Ad price is a function of the volume of bidders, how much those bidders are willing to pay, and by which method the price is set. The more bidders there are available (e.g., the more companies that are looking to advertise) the higher the price. Simply supply and demand doing its thing. However, this only works in an ad system where ads are priced via real-time auction. If the price is set by pre-determined negotiation, as with the AR ads we discussed earlier, then the revenue-maximizing ad price is thrown out the window. This can hold true for pure-play brand ads and performance marketing ads.
As we discussed earlier, ATT has completely broken ad systems that relied on 3rd party tracking. Simultaneously, the company blamed that macro conditions have caused a deterioration in companies doing brand deals.
All of these points together point to a company in real trouble.
Conclusion
A TL;DR that will make Snap shareholders very sad:
- Snap’s product innovations have resulted in linear, slow growth
- The last innovation they had that resulted in exponential growth was in 2013
- The primary growth driver has been an Android app for international expansion
- Snap’s ad machine was broken by ATT
- Brand ads that didn’t care about attribution were broken by macro conditions
- Snap’s favorite ad formats severely limit the availability of advertisers
The tasks facing the company are tremendous. Snap must simultaneously remake its entire ad infrastructure to work with ATT, kick growth into a higher gear, and keep nervous advertisers on the platform.

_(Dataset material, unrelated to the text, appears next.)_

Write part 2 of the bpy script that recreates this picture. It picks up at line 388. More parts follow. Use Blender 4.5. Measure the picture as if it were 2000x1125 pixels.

When I initially wrote this piece, I had hoped to end it on an optimistic note. I am aware of the Snap employees who read this newsletter and I would like to offer hope. And there is a version of reality where everything can be made right! Snap could skirt ATT by bringing attribution in-house by allowing transactions to occur on the platform. They could combine messaging and TikTok’s vertical scroll format into a really compelling product to spur growth. They could bring additional advertisers to the platform via mega-brand advertising deals. However, this executive team has never shown the ability to execute as a public company—so why would a recession change that?